▶ _Objective_: Return the first line, the line containing "COL = SC.collection", and every line between them, exactly as they stand.

▶ _Data provided_:
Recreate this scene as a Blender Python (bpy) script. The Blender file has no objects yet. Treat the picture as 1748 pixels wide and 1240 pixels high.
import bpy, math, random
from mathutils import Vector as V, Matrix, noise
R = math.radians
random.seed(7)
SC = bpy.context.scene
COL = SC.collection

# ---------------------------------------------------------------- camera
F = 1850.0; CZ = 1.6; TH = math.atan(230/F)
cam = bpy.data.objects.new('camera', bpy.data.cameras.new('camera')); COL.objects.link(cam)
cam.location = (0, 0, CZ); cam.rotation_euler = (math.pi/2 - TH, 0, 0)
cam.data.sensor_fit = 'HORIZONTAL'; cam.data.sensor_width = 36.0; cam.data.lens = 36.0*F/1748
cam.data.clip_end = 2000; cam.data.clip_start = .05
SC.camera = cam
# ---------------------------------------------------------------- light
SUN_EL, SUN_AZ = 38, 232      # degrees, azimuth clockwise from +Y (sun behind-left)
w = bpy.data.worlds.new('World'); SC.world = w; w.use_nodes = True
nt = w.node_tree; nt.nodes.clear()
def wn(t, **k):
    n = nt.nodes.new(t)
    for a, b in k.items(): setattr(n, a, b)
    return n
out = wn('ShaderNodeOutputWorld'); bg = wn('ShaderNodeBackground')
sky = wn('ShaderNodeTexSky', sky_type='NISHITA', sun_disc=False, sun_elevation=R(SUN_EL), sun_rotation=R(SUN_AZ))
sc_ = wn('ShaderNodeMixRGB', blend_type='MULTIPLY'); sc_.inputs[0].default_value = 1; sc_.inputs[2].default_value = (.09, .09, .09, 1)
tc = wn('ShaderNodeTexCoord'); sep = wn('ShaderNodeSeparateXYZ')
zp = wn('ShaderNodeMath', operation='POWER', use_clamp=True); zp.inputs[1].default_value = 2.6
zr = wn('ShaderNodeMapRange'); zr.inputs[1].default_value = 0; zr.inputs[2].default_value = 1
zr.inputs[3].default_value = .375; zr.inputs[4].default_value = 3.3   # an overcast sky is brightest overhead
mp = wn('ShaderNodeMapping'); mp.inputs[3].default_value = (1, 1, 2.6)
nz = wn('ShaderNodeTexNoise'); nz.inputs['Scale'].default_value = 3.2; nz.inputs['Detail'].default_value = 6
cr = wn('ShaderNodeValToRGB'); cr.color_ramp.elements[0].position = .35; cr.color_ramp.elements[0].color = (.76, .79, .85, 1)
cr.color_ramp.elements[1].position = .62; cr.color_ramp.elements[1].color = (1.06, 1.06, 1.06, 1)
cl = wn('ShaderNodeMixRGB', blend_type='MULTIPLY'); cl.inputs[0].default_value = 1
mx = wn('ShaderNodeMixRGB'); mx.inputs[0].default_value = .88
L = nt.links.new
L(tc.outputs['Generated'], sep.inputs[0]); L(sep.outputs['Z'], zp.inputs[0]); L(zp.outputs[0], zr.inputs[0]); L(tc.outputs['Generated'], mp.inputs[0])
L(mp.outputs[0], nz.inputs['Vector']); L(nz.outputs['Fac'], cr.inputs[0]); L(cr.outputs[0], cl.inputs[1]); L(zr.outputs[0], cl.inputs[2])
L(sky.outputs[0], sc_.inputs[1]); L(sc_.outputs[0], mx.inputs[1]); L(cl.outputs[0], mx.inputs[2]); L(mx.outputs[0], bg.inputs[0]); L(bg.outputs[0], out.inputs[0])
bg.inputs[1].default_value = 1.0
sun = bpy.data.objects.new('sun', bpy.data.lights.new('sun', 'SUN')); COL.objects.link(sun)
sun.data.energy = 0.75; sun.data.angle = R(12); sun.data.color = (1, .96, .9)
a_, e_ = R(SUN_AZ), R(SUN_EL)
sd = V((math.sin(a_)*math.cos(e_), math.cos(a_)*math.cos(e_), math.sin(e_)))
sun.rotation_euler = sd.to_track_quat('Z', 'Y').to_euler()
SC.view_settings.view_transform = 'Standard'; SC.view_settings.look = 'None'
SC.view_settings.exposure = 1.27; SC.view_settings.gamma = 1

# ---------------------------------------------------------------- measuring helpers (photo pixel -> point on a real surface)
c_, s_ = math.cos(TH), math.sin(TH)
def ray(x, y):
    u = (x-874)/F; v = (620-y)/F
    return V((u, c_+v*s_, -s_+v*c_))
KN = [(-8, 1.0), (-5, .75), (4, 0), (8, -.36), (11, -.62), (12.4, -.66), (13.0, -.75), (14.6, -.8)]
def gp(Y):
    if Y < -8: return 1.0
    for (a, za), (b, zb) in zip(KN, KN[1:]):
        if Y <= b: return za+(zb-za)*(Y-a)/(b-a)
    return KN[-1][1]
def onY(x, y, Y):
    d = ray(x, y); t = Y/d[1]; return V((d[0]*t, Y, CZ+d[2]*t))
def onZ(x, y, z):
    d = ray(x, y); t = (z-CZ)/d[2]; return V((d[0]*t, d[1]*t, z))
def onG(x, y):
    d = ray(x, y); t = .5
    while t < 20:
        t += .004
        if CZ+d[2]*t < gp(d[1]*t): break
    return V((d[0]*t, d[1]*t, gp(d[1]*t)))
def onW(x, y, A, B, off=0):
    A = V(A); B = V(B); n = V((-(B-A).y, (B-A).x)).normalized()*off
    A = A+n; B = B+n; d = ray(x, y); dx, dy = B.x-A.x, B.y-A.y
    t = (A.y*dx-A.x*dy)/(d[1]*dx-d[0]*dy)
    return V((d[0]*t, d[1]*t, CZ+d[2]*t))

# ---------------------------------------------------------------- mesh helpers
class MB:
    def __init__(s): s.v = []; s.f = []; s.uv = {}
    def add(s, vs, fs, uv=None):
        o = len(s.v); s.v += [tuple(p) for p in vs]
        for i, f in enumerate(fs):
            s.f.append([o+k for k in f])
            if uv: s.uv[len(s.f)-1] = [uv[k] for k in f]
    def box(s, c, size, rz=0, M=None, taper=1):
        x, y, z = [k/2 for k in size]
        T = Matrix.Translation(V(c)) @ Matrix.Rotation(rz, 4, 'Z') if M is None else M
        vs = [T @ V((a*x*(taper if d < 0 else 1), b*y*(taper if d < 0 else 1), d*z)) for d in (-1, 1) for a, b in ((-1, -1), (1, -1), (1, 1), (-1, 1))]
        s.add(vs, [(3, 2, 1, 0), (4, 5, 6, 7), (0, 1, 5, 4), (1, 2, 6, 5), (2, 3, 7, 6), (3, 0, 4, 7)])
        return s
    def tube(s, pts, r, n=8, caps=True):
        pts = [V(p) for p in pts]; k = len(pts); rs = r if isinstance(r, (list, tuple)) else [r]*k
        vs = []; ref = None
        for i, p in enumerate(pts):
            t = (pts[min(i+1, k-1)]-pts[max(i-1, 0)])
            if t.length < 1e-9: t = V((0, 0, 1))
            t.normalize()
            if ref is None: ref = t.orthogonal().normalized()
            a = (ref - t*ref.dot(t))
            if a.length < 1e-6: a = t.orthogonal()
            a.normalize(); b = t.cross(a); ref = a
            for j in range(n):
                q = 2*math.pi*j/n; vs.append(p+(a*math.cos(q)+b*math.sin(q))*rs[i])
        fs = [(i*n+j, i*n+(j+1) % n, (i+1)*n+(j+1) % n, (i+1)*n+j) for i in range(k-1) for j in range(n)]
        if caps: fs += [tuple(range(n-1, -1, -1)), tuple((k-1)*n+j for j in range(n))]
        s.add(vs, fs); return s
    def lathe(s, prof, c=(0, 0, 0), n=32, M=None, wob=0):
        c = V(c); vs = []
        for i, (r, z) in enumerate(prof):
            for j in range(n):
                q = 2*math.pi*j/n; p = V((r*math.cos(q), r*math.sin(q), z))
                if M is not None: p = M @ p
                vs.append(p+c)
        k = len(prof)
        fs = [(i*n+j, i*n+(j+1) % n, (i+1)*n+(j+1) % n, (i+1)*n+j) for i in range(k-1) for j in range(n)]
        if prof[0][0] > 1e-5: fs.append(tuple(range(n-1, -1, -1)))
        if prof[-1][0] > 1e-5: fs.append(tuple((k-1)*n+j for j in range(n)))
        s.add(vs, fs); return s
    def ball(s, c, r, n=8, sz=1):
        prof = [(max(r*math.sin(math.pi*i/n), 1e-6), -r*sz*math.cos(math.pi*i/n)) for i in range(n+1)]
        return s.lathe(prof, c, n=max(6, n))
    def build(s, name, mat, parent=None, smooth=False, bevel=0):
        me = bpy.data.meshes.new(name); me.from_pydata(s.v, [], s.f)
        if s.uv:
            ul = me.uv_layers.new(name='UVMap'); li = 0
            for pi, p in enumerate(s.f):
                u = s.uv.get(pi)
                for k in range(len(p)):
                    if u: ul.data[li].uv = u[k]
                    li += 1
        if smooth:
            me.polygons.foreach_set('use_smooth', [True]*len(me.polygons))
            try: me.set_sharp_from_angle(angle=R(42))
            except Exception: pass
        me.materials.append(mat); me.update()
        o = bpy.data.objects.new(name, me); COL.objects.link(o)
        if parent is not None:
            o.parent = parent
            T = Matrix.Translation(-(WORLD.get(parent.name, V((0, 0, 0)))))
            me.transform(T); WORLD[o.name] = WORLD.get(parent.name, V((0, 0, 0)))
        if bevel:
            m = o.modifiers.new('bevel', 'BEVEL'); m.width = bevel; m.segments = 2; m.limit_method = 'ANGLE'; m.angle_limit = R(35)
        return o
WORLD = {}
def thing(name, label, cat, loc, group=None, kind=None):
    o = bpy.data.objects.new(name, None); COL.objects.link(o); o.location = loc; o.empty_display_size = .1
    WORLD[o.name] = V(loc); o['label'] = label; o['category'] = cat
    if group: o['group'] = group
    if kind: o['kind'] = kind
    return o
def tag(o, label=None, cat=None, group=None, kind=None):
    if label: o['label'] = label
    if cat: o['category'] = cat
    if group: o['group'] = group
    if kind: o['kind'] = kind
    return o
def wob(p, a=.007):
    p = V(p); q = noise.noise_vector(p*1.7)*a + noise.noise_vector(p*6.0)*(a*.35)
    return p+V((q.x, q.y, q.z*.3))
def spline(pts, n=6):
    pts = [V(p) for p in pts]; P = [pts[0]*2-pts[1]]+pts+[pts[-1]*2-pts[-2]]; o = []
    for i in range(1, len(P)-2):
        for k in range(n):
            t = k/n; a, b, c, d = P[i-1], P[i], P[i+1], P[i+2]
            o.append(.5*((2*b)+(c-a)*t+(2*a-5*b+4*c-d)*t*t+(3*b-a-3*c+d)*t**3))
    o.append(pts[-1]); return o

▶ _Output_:
Recreate this scene as a Blender Python (bpy) script. The Blender file has no objects yet. Treat the picture as 1748 pixels wide and 1240 pixels high.
import bpy, math, random
from mathutils import Vector as V, Matrix, noise
R = math.radians
random.seed(7)
SC = bpy.context.scene
COL = SC.collection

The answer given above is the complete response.